▸ What the task asks
Keep only the lines where "More" appears.
+++ Exercise inputs
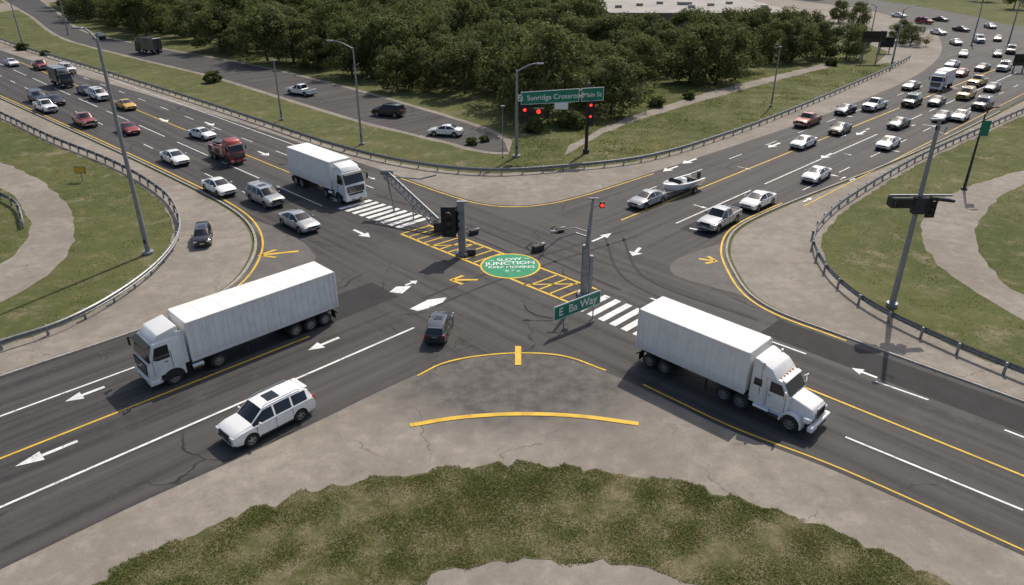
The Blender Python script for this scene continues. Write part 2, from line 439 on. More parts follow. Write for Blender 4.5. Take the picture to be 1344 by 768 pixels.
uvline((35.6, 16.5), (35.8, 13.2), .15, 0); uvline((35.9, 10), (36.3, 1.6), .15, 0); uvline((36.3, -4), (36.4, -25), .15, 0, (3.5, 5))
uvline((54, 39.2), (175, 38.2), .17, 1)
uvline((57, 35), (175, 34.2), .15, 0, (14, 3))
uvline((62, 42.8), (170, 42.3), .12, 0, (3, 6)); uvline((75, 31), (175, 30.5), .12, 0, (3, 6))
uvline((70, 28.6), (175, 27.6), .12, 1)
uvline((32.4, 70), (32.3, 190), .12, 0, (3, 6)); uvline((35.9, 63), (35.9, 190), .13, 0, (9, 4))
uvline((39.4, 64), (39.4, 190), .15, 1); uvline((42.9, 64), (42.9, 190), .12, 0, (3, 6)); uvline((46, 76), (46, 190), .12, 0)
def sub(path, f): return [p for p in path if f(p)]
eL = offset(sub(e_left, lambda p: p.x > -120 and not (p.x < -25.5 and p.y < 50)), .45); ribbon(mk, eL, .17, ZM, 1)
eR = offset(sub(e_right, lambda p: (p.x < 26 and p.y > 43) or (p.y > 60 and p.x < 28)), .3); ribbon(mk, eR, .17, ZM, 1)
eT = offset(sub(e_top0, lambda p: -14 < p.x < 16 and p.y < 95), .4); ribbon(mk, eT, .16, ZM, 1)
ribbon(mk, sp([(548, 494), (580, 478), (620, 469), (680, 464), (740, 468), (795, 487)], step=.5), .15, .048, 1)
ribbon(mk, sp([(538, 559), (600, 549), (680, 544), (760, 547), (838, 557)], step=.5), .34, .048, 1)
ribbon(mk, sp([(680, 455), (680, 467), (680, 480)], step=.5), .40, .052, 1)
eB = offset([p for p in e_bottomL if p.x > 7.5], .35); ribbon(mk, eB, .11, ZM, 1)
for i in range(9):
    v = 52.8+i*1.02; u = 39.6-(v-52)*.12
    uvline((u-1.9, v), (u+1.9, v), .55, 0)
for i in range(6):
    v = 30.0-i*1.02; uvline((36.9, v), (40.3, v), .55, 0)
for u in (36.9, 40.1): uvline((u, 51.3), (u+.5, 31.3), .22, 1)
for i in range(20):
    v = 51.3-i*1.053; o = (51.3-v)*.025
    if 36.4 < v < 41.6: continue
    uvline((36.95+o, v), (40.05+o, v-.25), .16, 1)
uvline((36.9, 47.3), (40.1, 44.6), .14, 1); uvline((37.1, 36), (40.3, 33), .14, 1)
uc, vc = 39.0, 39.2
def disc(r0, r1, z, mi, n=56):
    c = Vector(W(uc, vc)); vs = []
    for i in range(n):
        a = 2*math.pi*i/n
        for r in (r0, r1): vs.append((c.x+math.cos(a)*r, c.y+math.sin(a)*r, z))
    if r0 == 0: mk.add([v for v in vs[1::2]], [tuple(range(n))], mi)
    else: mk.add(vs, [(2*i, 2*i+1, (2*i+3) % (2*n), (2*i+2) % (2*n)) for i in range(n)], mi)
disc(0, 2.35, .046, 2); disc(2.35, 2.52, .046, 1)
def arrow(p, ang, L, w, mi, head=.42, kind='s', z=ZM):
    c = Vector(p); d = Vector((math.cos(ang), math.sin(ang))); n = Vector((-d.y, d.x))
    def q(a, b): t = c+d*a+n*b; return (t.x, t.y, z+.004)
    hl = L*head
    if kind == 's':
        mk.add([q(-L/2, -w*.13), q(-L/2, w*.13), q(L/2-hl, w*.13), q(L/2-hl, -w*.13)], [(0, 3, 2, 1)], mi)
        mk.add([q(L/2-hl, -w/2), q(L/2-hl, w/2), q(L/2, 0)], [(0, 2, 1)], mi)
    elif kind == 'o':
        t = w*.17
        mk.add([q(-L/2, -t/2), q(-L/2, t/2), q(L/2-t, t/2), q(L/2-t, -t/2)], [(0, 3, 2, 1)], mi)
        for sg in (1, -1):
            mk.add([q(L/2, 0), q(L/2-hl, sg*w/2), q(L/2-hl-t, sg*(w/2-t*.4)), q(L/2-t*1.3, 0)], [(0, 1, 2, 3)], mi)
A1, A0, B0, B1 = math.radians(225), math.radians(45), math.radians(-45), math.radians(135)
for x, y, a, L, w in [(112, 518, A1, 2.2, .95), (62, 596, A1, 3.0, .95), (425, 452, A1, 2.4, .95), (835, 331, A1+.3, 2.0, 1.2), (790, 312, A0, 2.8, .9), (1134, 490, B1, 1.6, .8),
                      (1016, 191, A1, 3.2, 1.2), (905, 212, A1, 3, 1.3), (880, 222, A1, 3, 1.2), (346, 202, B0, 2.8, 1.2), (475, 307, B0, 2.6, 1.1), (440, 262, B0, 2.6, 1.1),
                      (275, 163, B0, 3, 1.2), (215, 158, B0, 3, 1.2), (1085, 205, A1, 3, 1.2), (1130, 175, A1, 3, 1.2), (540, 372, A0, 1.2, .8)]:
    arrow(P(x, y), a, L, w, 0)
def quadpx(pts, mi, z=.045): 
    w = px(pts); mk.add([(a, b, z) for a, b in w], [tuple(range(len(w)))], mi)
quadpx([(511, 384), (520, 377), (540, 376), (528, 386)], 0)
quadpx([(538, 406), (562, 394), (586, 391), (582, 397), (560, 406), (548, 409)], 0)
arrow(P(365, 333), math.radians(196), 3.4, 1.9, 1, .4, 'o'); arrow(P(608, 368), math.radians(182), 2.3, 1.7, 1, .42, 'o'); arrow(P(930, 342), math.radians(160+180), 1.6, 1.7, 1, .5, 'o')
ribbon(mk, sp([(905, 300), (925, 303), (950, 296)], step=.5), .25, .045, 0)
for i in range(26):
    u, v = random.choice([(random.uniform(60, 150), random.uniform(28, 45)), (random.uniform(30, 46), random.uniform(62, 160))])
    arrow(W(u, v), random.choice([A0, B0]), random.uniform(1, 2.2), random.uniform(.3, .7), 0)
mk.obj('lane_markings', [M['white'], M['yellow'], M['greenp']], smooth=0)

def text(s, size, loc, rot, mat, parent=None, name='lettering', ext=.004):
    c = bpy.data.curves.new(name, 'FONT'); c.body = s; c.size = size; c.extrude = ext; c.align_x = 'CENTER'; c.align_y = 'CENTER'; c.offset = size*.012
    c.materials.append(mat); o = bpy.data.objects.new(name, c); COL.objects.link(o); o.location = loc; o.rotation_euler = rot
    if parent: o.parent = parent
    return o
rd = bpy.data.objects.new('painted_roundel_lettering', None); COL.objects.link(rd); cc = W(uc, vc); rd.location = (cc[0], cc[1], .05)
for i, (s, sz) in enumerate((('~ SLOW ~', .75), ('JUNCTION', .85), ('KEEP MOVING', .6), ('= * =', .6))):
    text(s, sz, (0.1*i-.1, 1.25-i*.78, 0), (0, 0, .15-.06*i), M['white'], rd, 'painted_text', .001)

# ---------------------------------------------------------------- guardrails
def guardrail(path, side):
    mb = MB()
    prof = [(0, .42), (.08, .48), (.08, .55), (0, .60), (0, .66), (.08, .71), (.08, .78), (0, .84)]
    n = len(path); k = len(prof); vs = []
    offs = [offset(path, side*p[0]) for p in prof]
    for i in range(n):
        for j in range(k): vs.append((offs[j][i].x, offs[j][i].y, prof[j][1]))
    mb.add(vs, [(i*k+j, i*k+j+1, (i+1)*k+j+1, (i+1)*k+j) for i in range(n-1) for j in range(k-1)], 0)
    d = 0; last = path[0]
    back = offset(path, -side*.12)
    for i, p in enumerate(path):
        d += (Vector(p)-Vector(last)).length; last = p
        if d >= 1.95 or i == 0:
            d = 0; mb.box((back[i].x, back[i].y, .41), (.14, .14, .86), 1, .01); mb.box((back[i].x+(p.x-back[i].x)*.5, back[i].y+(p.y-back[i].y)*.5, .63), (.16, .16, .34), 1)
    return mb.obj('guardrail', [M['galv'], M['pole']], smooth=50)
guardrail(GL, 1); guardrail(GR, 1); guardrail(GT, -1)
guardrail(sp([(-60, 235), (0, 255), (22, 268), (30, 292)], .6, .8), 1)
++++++
+++ Exercise inputs
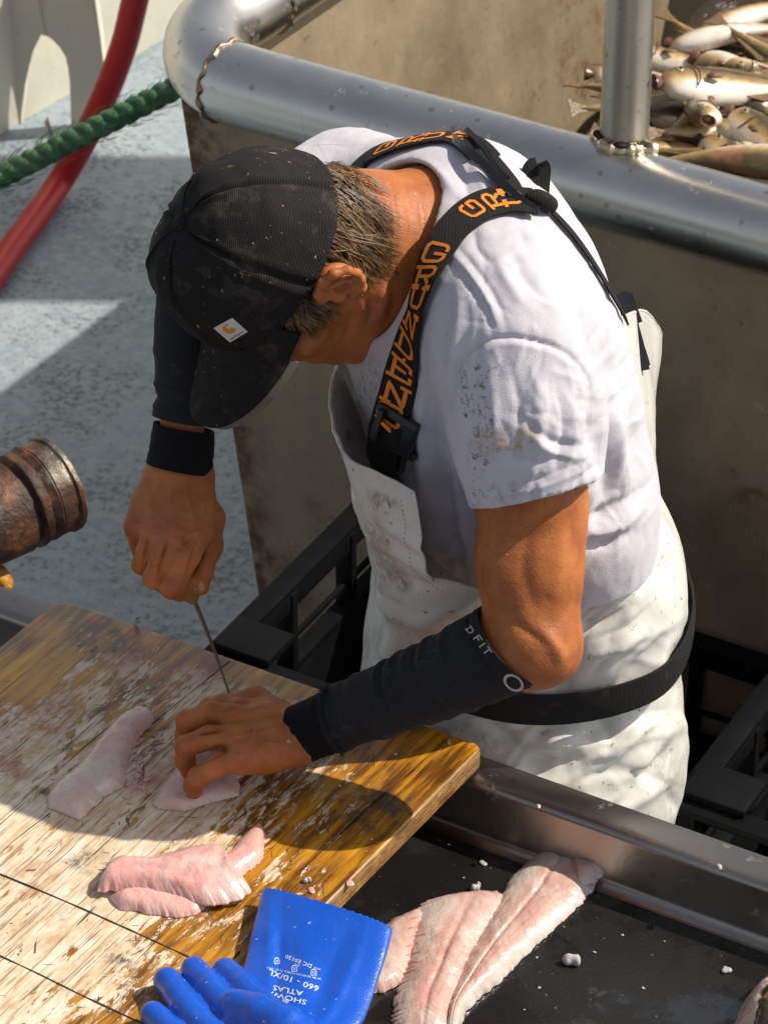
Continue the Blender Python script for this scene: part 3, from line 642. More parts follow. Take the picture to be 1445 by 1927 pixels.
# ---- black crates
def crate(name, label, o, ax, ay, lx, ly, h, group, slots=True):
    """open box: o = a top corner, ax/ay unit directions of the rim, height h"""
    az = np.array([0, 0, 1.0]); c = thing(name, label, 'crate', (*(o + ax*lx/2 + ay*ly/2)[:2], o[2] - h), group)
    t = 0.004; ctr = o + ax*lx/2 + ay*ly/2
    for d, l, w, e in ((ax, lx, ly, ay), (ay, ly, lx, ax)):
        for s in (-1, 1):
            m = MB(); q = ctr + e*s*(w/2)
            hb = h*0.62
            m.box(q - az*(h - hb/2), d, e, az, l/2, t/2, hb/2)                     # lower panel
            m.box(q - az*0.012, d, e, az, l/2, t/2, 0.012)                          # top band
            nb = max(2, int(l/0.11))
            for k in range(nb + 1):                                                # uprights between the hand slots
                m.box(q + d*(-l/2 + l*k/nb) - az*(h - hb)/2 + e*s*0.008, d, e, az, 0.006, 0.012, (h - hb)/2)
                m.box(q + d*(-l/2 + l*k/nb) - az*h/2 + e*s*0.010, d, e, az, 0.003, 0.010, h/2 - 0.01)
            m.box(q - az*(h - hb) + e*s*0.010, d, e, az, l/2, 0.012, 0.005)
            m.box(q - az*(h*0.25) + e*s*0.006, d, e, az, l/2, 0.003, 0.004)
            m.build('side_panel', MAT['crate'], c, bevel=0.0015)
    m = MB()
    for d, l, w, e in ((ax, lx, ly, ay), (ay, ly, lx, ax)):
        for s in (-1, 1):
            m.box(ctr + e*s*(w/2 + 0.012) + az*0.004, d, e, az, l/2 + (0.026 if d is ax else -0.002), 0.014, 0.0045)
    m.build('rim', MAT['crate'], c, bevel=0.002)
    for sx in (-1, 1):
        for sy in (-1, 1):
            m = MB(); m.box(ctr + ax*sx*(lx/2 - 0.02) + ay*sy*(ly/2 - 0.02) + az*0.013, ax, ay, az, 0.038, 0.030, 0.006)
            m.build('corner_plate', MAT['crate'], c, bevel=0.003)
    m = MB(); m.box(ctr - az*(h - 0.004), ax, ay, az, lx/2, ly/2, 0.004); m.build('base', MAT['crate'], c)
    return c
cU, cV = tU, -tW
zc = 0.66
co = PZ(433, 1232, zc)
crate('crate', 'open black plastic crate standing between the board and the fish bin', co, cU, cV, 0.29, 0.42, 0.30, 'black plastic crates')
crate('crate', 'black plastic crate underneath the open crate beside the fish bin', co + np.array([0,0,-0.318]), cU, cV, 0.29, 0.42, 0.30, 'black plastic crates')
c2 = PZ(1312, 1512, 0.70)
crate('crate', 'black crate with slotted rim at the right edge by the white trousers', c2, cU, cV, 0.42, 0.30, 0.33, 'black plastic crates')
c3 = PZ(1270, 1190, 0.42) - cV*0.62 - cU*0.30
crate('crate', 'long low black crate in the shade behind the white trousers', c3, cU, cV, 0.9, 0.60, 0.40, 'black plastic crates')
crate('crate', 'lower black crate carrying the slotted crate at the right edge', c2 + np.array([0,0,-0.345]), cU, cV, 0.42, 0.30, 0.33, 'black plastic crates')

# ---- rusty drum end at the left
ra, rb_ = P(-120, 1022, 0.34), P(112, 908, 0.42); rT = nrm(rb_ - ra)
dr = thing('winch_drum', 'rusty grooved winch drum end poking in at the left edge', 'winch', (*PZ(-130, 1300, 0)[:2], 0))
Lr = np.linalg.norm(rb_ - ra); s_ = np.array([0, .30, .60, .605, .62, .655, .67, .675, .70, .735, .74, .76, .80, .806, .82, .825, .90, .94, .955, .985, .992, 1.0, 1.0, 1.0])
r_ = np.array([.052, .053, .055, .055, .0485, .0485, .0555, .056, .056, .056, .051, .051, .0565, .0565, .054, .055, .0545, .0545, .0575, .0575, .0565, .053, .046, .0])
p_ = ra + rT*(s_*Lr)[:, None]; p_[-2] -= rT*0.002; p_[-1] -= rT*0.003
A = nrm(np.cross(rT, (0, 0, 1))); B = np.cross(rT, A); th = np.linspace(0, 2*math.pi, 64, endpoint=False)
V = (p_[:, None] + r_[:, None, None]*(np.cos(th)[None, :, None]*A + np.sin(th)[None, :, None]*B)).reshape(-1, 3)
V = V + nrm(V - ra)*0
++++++
+++ Exercise inputs
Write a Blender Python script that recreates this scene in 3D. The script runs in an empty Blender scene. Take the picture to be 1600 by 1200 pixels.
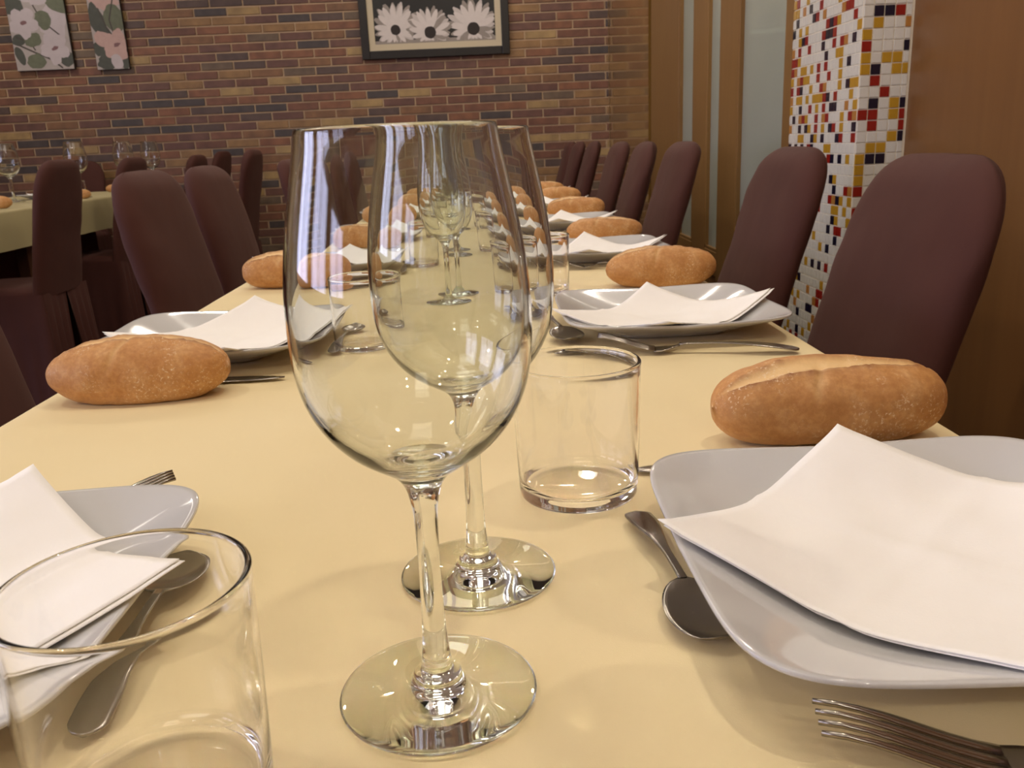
++++++
▸ Response to this task
The Blender Python script for this scene continues. Write part 2, from line 439 on. More parts follow. Write for Blender 4.5. Take the picture to be 1344 by 768 pixels.
Continue the Blender Python script for this scene: part 3, from line 642. More parts follow. Take the picture to be 1445 by 1927 pixels.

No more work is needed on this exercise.